View Full Version : First Thread! Welcome from Tyr

Tyr-Ziu Saxnot
05-12-2015, 06:46 PM
Feel free to present your writings, stories , poetry, etc. here.
I just asked an author friend of mine to allow me to to post or else he join to post his Rosalia narrative series from his new book released only about 2 weeks ago.
I am awaiting his reply to me email.-Tyr

Tyr-Ziu Saxnot
05-12-2015, 09:47 PM
OK, I will kick off the creative writing by presenting a write from my old forum back in 2007...

Death of my Hometown

A visit to my home town was sad

found lacking in so much of what it had

Gone are the old familiar sights

replaced by empty lots and blight

Gone too are the incoming rural weekend crowds

when dead or dying not much is allowed

Found that which I had come to fear

so sadly shocked that I didn't shed a tear.

Thirty five years away and time seems to have brought

death and destruction to that which I so eagerly sought

Not that I didn't expect the changes to be great

just that I wasn't prepared to find that its too late......--Tyr

Saturday morning I drove to my hometown. Only family I have there now is my two younger twin brothers(they moved back 6 years ago). Myself and seven other siblings all moved away decades ago. I was the first to leave that actually never returned to live there. The town of 3,365 people once was a very busy place. Streets crowded and so much life. So many kids. Families back then in the rural South had more children. When I think back to my school days all my friends seemed to have several brothers and sisters. I guess the average family there had 4 or 5 kids. Many families like mine had over ten!

The town once was vibrant and full of life but the powers that be there didn't allow for proper growth. Appears that over 90% of those of my generation journeyed away to settle elsewhere after finding greater opportunities and better life.. It was just so sad and to find that most of the decay has occurred in the last twenty years or so.

Sure, we that refused to return may be greatly to blame but why return to a small town that had such corrupt local government and police force?? I look at my son AND THINK HOW MUCH HE WILL MISS OF THAT WHICH I IN MY YOUTH ENJOYED THERE! Then I remember also the bad there. I think of the town's sad fate , its current decay and think I am happy my son is not there. There almost nothing there anymore. Not just the material things but the people! Those of the older generation are pretty much all passed on now. So many of them I came to know in my late teens and early manhood were truly fine people. All gone except two. O' yes they lived and lived a fine full life but that which was left there is only a shell, an empty shell of its former self.

Am I sad and disappointed about it all? Sure but I realise that possibly its a just reward for the corruption and the ruling powers that controlled that small town. They refused to let it grow, thinking to control it by not allowing it to become too large to control. In the end they just insured its sad fate.

Its true one can never go back.
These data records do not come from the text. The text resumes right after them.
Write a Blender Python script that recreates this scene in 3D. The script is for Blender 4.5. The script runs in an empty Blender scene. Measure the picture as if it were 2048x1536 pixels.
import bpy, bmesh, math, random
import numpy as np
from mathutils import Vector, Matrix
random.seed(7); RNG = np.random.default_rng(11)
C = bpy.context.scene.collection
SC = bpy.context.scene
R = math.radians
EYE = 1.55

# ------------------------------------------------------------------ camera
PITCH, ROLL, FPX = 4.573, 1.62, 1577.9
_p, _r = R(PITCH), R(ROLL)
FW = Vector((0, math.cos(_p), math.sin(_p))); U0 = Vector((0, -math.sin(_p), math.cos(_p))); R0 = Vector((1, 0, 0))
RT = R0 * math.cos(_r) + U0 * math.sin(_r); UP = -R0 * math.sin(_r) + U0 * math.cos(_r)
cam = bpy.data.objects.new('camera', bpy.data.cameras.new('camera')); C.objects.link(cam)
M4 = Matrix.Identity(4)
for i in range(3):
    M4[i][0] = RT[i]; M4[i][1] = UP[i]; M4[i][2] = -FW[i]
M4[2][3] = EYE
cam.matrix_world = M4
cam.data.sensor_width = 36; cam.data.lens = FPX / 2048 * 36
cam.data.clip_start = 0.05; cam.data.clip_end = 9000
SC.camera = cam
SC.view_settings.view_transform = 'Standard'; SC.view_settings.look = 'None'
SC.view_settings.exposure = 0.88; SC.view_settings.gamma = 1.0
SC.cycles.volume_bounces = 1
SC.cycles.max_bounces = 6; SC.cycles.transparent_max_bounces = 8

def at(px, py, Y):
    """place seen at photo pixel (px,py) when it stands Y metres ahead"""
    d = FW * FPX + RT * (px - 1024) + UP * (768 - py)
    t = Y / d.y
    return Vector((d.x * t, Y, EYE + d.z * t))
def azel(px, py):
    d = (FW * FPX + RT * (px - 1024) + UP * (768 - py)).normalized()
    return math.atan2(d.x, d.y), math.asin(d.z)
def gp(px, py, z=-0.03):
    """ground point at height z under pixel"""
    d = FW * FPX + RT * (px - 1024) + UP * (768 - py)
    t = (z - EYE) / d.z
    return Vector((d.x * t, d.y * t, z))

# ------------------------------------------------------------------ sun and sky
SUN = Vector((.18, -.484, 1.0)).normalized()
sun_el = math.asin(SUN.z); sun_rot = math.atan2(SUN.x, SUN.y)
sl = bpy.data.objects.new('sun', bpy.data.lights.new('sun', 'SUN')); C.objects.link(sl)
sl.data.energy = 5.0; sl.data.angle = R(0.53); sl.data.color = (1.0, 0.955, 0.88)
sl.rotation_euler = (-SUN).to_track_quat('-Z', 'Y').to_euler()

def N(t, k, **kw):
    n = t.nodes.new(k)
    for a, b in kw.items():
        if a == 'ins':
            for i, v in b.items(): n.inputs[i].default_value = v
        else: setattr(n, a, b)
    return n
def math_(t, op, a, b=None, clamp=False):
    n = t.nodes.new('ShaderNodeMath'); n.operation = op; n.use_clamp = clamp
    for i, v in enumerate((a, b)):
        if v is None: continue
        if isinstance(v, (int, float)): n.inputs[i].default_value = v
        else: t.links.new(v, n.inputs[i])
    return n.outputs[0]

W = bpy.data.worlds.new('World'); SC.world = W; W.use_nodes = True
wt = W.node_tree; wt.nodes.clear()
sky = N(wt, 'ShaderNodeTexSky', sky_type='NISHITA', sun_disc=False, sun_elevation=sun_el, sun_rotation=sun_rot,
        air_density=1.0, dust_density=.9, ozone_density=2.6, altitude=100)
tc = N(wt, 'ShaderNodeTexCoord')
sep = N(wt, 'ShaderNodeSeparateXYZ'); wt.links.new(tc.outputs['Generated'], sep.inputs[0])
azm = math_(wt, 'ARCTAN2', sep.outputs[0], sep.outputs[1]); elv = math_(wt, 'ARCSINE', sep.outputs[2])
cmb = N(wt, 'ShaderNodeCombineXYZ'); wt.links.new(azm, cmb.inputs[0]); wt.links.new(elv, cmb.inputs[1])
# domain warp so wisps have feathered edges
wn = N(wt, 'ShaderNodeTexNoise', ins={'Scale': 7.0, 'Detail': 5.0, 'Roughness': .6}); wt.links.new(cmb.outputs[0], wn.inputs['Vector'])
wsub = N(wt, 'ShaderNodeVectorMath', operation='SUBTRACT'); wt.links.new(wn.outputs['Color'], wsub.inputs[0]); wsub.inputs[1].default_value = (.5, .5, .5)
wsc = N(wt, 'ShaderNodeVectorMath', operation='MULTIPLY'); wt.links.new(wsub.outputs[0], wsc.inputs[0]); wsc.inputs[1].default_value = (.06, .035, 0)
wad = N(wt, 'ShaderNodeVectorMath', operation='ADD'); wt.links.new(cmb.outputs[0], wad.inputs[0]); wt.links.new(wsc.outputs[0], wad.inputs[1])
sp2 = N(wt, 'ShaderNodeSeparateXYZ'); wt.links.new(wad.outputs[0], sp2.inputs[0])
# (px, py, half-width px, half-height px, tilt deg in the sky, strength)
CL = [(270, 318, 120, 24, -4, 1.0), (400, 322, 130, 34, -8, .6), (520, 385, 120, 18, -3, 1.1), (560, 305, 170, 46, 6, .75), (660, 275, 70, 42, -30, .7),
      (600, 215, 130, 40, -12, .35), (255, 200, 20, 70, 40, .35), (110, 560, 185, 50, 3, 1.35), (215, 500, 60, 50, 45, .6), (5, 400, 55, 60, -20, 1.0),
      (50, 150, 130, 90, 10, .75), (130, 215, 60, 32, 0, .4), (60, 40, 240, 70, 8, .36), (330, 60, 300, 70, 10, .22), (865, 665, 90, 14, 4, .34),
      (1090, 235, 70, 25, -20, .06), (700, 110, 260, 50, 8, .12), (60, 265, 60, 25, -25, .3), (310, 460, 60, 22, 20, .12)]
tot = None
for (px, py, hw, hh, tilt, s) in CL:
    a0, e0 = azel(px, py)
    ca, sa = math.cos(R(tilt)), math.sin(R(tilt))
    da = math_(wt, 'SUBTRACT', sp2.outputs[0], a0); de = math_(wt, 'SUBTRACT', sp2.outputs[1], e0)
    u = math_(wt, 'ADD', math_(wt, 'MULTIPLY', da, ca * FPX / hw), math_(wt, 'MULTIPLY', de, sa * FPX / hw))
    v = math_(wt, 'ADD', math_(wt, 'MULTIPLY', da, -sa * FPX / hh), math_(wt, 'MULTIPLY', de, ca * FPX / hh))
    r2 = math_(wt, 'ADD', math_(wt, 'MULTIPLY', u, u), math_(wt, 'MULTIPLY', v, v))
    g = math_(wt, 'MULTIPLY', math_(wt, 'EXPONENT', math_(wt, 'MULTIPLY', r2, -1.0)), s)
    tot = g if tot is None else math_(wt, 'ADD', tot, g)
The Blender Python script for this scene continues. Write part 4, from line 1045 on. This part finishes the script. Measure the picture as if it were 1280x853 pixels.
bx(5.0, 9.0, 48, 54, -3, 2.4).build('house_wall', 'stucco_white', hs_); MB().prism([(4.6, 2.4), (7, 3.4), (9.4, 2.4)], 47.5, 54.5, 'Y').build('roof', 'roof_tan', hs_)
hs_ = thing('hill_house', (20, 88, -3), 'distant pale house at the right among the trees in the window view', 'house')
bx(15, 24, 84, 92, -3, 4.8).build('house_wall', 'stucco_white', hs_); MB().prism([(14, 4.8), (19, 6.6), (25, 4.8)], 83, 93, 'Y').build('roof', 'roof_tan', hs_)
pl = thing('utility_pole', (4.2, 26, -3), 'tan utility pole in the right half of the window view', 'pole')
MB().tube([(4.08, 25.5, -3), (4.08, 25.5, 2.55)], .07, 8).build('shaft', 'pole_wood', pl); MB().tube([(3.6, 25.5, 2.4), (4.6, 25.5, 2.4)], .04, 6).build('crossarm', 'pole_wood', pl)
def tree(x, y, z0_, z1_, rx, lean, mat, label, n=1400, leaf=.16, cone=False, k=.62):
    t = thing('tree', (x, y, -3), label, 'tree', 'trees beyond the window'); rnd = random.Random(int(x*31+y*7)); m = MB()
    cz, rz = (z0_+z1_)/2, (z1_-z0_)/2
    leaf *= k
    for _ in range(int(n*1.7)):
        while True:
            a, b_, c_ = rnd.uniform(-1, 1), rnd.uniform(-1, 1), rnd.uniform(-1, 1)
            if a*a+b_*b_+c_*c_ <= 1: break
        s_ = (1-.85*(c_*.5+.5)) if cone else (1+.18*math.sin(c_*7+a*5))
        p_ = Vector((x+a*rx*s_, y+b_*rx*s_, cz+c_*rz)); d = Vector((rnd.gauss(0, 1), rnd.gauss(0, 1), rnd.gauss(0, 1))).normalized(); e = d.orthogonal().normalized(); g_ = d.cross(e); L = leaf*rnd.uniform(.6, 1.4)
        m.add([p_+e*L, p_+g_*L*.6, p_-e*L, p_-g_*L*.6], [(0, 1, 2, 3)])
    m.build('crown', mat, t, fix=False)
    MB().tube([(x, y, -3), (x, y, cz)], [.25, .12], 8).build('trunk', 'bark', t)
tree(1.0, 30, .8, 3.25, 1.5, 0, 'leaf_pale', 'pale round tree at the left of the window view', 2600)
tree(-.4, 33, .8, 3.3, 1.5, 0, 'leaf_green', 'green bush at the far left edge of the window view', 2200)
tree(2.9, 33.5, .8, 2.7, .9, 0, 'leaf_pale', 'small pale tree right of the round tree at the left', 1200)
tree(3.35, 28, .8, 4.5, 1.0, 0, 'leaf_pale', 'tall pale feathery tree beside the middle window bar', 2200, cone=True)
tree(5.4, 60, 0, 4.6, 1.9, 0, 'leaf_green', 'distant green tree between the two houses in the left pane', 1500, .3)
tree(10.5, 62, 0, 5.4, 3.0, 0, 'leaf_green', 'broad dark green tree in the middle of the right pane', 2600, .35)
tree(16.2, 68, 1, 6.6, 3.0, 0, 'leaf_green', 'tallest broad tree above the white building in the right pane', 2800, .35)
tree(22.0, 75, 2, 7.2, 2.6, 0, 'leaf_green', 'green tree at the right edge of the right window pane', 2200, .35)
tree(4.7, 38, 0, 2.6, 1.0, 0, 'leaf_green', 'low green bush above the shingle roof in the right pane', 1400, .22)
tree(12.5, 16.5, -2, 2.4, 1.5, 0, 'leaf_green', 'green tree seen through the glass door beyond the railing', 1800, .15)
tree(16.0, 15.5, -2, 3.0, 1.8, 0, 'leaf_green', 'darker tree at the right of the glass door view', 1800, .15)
The farther back one attempts to go the less one finds. I wonder just how many small towns have suffered the same fate in America? I had foolishly a couple years ago thought of moving back there for my son's sake. Now I see what a mistake I almost made! Now I remember why I chose to buy a house and remain here! You can never truly go back.
Robert Lindley, Jan. 2007

Tyr-Ziu Saxnot
05-13-2015, 05:34 PM

The View

At the end of Mulberry street
stood a massive old and weathered oak.
With an owl rested there every night , just waiting
for the right meal to wander by,
then silent wings swooped effortlessly down
the massacre hardly made a sound at all.
I watched from my bedroom window each night to
see this act of natural savagery and the feast
Even saw a black kitten become the monster's meal
Yet never did I think of it as barbaric savagery
because man eats whatever he wants with arrogant glee
As master over all creatures and with contempt
for the weak and lame,
Throat cut and bloodied the cow so peaceful
becomes next day's burgers and we bat not an eye.
Unholy indifference reasoned to be a normal act
by we lords of the earth, we takers of all weaker
Great to find the old Mulberry still a launching pad
after these past decades.
And man changes not except his clothes and his
ideas on his superiority over known and unknown Universe.